# [GIVEN INSTRUCTION]
Reproduce this listing in full.

# [PROVIDED MATERIAL]
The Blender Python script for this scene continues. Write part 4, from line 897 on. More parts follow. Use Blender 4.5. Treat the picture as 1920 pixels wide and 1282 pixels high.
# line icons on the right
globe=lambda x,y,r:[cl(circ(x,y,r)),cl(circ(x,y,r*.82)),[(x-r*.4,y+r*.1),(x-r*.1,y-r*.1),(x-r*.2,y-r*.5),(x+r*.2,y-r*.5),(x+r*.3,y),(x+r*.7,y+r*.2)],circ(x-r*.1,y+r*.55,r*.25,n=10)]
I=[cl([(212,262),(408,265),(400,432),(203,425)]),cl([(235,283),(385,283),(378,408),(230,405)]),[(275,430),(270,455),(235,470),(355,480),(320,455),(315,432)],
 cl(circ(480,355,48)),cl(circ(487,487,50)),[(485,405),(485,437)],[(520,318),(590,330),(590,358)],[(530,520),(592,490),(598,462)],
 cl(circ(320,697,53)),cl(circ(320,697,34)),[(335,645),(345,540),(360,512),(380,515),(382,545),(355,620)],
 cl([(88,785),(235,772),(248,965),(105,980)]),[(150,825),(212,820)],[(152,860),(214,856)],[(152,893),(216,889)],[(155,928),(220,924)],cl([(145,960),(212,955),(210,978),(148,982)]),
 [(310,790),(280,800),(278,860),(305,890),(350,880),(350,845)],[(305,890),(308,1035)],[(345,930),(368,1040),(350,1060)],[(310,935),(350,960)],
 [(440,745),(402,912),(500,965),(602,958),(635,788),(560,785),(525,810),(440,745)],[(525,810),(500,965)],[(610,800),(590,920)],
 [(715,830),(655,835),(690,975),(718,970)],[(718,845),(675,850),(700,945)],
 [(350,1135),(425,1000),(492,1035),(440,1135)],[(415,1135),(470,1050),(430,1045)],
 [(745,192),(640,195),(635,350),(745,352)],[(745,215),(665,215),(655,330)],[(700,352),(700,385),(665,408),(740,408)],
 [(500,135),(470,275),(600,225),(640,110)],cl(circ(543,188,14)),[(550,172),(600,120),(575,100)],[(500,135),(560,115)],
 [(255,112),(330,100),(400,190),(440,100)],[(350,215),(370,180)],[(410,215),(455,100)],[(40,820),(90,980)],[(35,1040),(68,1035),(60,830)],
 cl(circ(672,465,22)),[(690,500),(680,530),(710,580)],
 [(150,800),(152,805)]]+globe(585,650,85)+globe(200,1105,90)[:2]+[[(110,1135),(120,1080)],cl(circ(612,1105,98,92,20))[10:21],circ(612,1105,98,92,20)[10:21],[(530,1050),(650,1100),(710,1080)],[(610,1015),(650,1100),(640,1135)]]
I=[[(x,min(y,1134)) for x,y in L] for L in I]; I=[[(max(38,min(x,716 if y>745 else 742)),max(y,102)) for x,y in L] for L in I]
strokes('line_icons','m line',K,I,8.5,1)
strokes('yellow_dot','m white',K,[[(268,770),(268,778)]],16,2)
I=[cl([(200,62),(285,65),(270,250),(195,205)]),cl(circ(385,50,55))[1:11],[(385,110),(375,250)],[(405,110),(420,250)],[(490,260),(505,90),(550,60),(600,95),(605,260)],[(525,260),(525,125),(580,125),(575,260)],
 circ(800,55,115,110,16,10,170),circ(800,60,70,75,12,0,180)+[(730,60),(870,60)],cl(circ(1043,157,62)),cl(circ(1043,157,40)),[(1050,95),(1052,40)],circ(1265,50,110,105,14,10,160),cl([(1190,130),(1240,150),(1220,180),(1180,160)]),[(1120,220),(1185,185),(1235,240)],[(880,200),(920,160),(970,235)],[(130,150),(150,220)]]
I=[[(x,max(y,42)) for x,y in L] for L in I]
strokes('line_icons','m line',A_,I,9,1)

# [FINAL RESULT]
The Blender Python script for this scene continues. Write part 4, from line 897 on. More parts follow. Use Blender 4.5. Treat the picture as 1920 pixels wide and 1282 pixels high.
# line icons on the right
globe=lambda x,y,r:[cl(circ(x,y,r)),cl(circ(x,y,r*.82)),[(x-r*.4,y+r*.1),(x-r*.1,y-r*.1),(x-r*.2,y-r*.5),(x+r*.2,y-r*.5),(x+r*.3,y),(x+r*.7,y+r*.2)],circ(x-r*.1,y+r*.55,r*.25,n=10)]
I=[cl([(212,262),(408,265),(400,432),(203,425)]),cl([(235,283),(385,283),(378,408),(230,405)]),[(275,430),(270,455),(235,470),(355,480),(320,455),(315,432)],
 cl(circ(480,355,48)),cl(circ(487,487,50)),[(485,405),(485,437)],[(520,318),(590,330),(590,358)],[(530,520),(592,490),(598,462)],
 cl(circ(320,697,53)),cl(circ(320,697,34)),[(335,645),(345,540),(360,512),(380,515),(382,545),(355,620)],
 cl([(88,785),(235,772),(248,965),(105,980)]),[(150,825),(212,820)],[(152,860),(214,856)],[(152,893),(216,889)],[(155,928),(220,924)],cl([(145,960),(212,955),(210,978),(148,982)]),
 [(310,790),(280,800),(278,860),(305,890),(350,880),(350,845)],[(305,890),(308,1035)],[(345,930),(368,1040),(350,1060)],[(310,935),(350,960)],
 [(440,745),(402,912),(500,965),(602,958),(635,788),(560,785),(525,810),(440,745)],[(525,810),(500,965)],[(610,800),(590,920)],
 [(715,830),(655,835),(690,975),(718,970)],[(718,845),(675,850),(700,945)],
 [(350,1135),(425,1000),(492,1035),(440,1135)],[(415,1135),(470,1050),(430,1045)],
 [(745,192),(640,195),(635,350),(745,352)],[(745,215),(665,215),(655,330)],[(700,352),(700,385),(665,408),(740,408)],
 [(500,135),(470,275),(600,225),(640,110)],cl(circ(543,188,14)),[(550,172),(600,120),(575,100)],[(500,135),(560,115)],
 [(255,112),(330,100),(400,190),(440,100)],[(350,215),(370,180)],[(410,215),(455,100)],[(40,820),(90,980)],[(35,1040),(68,1035),(60,830)],
 cl(circ(672,465,22)),[(690,500),(680,530),(710,580)],
 [(150,800),(152,805)]]+globe(585,650,85)+globe(200,1105,90)[:2]+[[(110,1135),(120,1080)],cl(circ(612,1105,98,92,20))[10:21],circ(612,1105,98,92,20)[10:21],[(530,1050),(650,1100),(710,1080)],[(610,1015),(650,1100),(640,1135)]]
I=[[(x,min(y,1134)) for x,y in L] for L in I]; I=[[(max(38,min(x,716 if y>745 else 742)),max(y,102)) for x,y in L] for L in I]
strokes('line_icons','m line',K,I,8.5,1)
strokes('yellow_dot','m white',K,[[(268,770),(268,778)]],16,2)
I=[cl([(200,62),(285,65),(270,250),(195,205)]),cl(circ(385,50,55))[1:11],[(385,110),(375,250)],[(405,110),(420,250)],[(490,260),(505,90),(550,60),(600,95),(605,260)],[(525,260),(525,125),(580,125),(575,260)],
 circ(800,55,115,110,16,10,170),circ(800,60,70,75,12,0,180)+[(730,60),(870,60)],cl(circ(1043,157,62)),cl(circ(1043,157,40)),[(1050,95),(1052,40)],circ(1265,50,110,105,14,10,160),cl([(1190,130),(1240,150),(1220,180),(1180,160)]),[(1120,220),(1185,185),(1235,240)],[(880,200),(920,160),(970,235)],[(130,150),(150,220)]]
I=[[(x,max(y,42)) for x,y in L] for L in I]
strokes('line_icons','m line',A_,I,9,1)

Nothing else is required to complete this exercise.